DATASET CONTENT –
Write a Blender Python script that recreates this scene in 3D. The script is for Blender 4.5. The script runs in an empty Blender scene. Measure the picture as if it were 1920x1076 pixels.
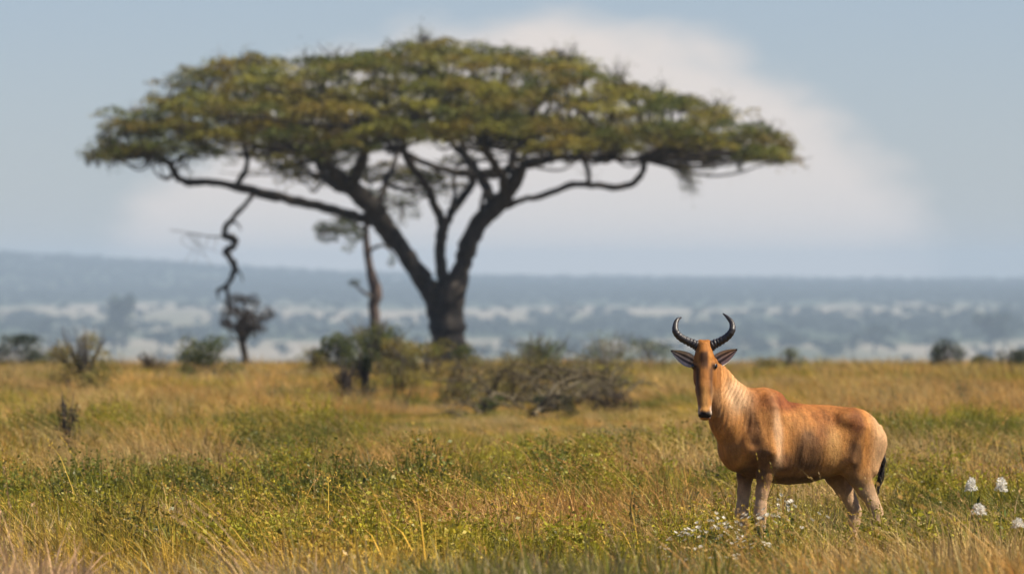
import bpy, math, random
import numpy as np
from mathutils import Vector

R = np.random.default_rng(7)
random.seed(7)
SC = bpy.context.scene
COL = SC.collection
F = 16000.0          # focal length in 1920-wide pixels (300 mm lens)
HZ = 515.0           # row of eye level
CAMZ = 1.83

# ------------------------------------------------------------------ camera
cam_d = bpy.data.cameras.new('camera')
cam_d.sensor_width = 36.0
cam_d.lens = 300.0
cam_d.clip_start = 0.5
cam_d.clip_end = 60000.0
cam_d.dof.use_dof = True
cam_d.dof.focus_distance = 50.0
cam_d.dof.aperture_fstop = 5.9
cam_d.dof.aperture_blades = 9
cam = bpy.data.objects.new('camera', cam_d)
COL.objects.link(cam)
cam.location = (0, 0, CAMZ)
cam.rotation_euler = (math.radians(90) - math.atan((538.0 - HZ) / F), 0, 0)
SC.camera = cam

# ------------------------------------------------------------------ light
SUN_AZ = math.atan2(0.98, -0.17)      # from +Y towards +X
SUN_EL = math.radians(49)
sd = Vector((math.sin(SUN_AZ) * math.cos(SUN_EL), math.cos(SUN_AZ) * math.cos(SUN_EL), math.sin(SUN_EL)))
sl = bpy.data.lights.new('sun', 'SUN')
sl.energy = 5.0
sl.angle = math.radians(0.6)
sl.color = (1.0, 0.90, 0.74)
sun = bpy.data.objects.new('sun', sl)
COL.objects.link(sun)
sun.rotation_euler = sd.to_track_quat('Z', 'Y').to_euler()
sun.location = (40, -20, 60)

W = bpy.data.worlds.new('World')
SC.world = W
W.use_nodes = True
wn, wl = W.node_tree.nodes, W.node_tree.links
wn.clear()
wo = wn.new('ShaderNodeOutputWorld')
bg = wn.new('ShaderNodeBackground')
bg.inputs['Strength'].default_value = 0.058
sky = wn.new('ShaderNodeTexSky')
sky.sky_type = 'NISHITA'
sky.sun_disc = False
sky.sun_elevation = SUN_EL
sky.sun_rotation = SUN_AZ
sky.altitude = 1600
sky.air_density = 1.0
sky.dust_density = 0.4
sky.ozone_density = 1.5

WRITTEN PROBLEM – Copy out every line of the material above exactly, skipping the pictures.

FINISHED TASK –
Write a Blender Python script that recreates this scene in 3D. The script is for Blender 4.5. The script runs in an empty Blender scene. Measure the picture as if it were 1920x1076 pixels.
import bpy, math, random
import numpy as np
from mathutils import Vector

R = np.random.default_rng(7)
random.seed(7)
SC = bpy.context.scene
COL = SC.collection
F = 16000.0          # focal length in 1920-wide pixels (300 mm lens)
HZ = 515.0           # row of eye level
CAMZ = 1.83

# ------------------------------------------------------------------ camera
cam_d = bpy.data.cameras.new('camera')
cam_d.sensor_width = 36.0
cam_d.lens = 300.0
cam_d.clip_start = 0.5
cam_d.clip_end = 60000.0
cam_d.dof.use_dof = True
cam_d.dof.focus_distance = 50.0
cam_d.dof.aperture_fstop = 5.9
cam_d.dof.aperture_blades = 9
cam = bpy.data.objects.new('camera', cam_d)
COL.objects.link(cam)
cam.location = (0, 0, CAMZ)
cam.rotation_euler = (math.radians(90) - math.atan((538.0 - HZ) / F), 0, 0)
SC.camera = cam

# ------------------------------------------------------------------ light
SUN_AZ = math.atan2(0.98, -0.17)      # from +Y towards +X
SUN_EL = math.radians(49)
sd = Vector((math.sin(SUN_AZ) * math.cos(SUN_EL), math.cos(SUN_AZ) * math.cos(SUN_EL), math.sin(SUN_EL)))
sl = bpy.data.lights.new('sun', 'SUN')
sl.energy = 5.0
sl.angle = math.radians(0.6)
sl.color = (1.0, 0.90, 0.74)
sun = bpy.data.objects.new('sun', sl)
COL.objects.link(sun)
sun.rotation_euler = sd.to_track_quat('Z', 'Y').to_euler()
sun.location = (40, -20, 60)

W = bpy.data.worlds.new('World')
SC.world = W
W.use_nodes = True
wn, wl = W.node_tree.nodes, W.node_tree.links
wn.clear()
wo = wn.new('ShaderNodeOutputWorld')
bg = wn.new('ShaderNodeBackground')
bg.inputs['Strength'].default_value = 0.058
sky = wn.new('ShaderNodeTexSky')
sky.sky_type = 'NISHITA'
sky.sun_disc = False
sky.sun_elevation = SUN_EL
sky.sun_rotation = SUN_AZ
sky.altitude = 1600
sky.air_density = 1.0
sky.dust_density = 0.4
sky.ozone_density = 1.5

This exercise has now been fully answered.